──────── Excerpted data ────────

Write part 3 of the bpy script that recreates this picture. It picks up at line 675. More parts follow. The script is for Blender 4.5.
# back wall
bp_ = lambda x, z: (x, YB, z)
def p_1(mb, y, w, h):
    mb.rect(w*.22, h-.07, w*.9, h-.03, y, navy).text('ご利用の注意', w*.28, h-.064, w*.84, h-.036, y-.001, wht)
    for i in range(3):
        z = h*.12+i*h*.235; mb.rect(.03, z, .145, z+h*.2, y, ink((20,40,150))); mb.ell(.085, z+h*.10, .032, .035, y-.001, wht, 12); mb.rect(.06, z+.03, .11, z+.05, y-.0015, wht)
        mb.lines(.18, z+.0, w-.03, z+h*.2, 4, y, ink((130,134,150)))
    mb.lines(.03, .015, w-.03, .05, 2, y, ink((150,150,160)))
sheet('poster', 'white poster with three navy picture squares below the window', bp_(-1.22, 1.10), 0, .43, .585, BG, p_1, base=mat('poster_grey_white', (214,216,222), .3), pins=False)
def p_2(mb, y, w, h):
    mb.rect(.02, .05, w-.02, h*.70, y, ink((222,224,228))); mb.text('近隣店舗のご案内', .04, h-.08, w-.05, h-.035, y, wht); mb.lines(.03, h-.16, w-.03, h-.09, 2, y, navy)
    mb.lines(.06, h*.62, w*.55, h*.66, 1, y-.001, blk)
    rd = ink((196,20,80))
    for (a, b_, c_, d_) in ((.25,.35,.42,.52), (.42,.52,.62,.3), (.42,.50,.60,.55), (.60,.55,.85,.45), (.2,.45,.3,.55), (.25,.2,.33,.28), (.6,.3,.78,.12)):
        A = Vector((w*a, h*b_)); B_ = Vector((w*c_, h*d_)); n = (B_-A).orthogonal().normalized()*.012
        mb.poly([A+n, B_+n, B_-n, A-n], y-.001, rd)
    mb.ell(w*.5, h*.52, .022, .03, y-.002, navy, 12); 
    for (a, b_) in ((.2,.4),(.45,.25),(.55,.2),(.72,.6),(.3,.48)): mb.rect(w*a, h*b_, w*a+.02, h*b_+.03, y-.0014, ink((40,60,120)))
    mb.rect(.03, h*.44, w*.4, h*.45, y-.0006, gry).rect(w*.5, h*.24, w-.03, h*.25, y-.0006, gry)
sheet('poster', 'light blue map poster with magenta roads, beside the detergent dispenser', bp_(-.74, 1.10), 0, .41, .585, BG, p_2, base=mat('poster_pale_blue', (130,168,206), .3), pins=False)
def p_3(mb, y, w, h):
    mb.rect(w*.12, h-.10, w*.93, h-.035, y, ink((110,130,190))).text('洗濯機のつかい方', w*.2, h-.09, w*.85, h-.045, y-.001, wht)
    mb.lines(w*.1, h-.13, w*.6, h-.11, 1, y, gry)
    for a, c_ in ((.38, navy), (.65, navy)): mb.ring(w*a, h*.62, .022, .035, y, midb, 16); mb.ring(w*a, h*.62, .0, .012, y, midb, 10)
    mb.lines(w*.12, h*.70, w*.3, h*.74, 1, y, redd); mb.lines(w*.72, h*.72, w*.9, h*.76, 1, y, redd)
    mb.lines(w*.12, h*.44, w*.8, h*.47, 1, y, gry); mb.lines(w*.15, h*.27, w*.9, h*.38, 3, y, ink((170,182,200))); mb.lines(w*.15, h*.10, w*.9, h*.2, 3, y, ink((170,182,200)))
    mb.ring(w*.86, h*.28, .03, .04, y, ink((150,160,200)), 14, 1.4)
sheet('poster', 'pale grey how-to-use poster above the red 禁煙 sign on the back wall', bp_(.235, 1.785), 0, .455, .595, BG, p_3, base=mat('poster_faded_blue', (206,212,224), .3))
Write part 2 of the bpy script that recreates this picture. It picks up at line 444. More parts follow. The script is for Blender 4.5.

────────

Reproduce the material in full, with no word added or dropped.

* _Reply_
Write part 3 of the bpy script that recreates this picture. It picks up at line 675. More parts follow. The script is for Blender 4.5.
# back wall
bp_ = lambda x, z: (x, YB, z)
def p_1(mb, y, w, h):
    mb.rect(w*.22, h-.07, w*.9, h-.03, y, navy).text('ご利用の注意', w*.28, h-.064, w*.84, h-.036, y-.001, wht)
    for i in range(3):
        z = h*.12+i*h*.235; mb.rect(.03, z, .145, z+h*.2, y, ink((20,40,150))); mb.ell(.085, z+h*.10, .032, .035, y-.001, wht, 12); mb.rect(.06, z+.03, .11, z+.05, y-.0015, wht)
        mb.lines(.18, z+.0, w-.03, z+h*.2, 4, y, ink((130,134,150)))
    mb.lines(.03, .015, w-.03, .05, 2, y, ink((150,150,160)))
sheet('poster', 'white poster with three navy picture squares below the window', bp_(-1.22, 1.10), 0, .43, .585, BG, p_1, base=mat('poster_grey_white', (214,216,222), .3), pins=False)
def p_2(mb, y, w, h):
    mb.rect(.02, .05, w-.02, h*.70, y, ink((222,224,228))); mb.text('近隣店舗のご案内', .04, h-.08, w-.05, h-.035, y, wht); mb.lines(.03, h-.16, w-.03, h-.09, 2, y, navy)
    mb.lines(.06, h*.62, w*.55, h*.66, 1, y-.001, blk)
    rd = ink((196,20,80))
    for (a, b_, c_, d_) in ((.25,.35,.42,.52), (.42,.52,.62,.3), (.42,.50,.60,.55), (.60,.55,.85,.45), (.2,.45,.3,.55), (.25,.2,.33,.28), (.6,.3,.78,.12)):
        A = Vector((w*a, h*b_)); B_ = Vector((w*c_, h*d_)); n = (B_-A).orthogonal().normalized()*.012
        mb.poly([A+n, B_+n, B_-n, A-n], y-.001, rd)
    mb.ell(w*.5, h*.52, .022, .03, y-.002, navy, 12); 
    for (a, b_) in ((.2,.4),(.45,.25),(.55,.2),(.72,.6),(.3,.48)): mb.rect(w*a, h*b_, w*a+.02, h*b_+.03, y-.0014, ink((40,60,120)))
    mb.rect(.03, h*.44, w*.4, h*.45, y-.0006, gry).rect(w*.5, h*.24, w-.03, h*.25, y-.0006, gry)
sheet('poster', 'light blue map poster with magenta roads, beside the detergent dispenser', bp_(-.74, 1.10), 0, .41, .585, BG, p_2, base=mat('poster_pale_blue', (130,168,206), .3), pins=False)
def p_3(mb, y, w, h):
    mb.rect(w*.12, h-.10, w*.93, h-.035, y, ink((110,130,190))).text('洗濯機のつかい方', w*.2, h-.09, w*.85, h-.045, y-.001, wht)
    mb.lines(w*.1, h-.13, w*.6, h-.11, 1, y, gry)
    for a, c_ in ((.38, navy), (.65, navy)): mb.ring(w*a, h*.62, .022, .035, y, midb, 16); mb.ring(w*a, h*.62, .0, .012, y, midb, 10)
    mb.lines(w*.12, h*.70, w*.3, h*.74, 1, y, redd); mb.lines(w*.72, h*.72, w*.9, h*.76, 1, y, redd)
    mb.lines(w*.12, h*.44, w*.8, h*.47, 1, y, gry); mb.lines(w*.15, h*.27, w*.9, h*.38, 3, y, ink((170,182,200))); mb.lines(w*.15, h*.10, w*.9, h*.2, 3, y, ink((170,182,200)))
    mb.ring(w*.86, h*.28, .03, .04, y, ink((150,160,200)), 14, 1.4)
sheet('poster', 'pale grey how-to-use poster above the red 禁煙 sign on the back wall', bp_(.235, 1.785), 0, .455, .595, BG, p_3, base=mat('poster_faded_blue', (206,212,224), .3))
Write part 2 of the bpy script that recreates this picture. It picks up at line 444. More parts follow. The script is for Blender 4.5.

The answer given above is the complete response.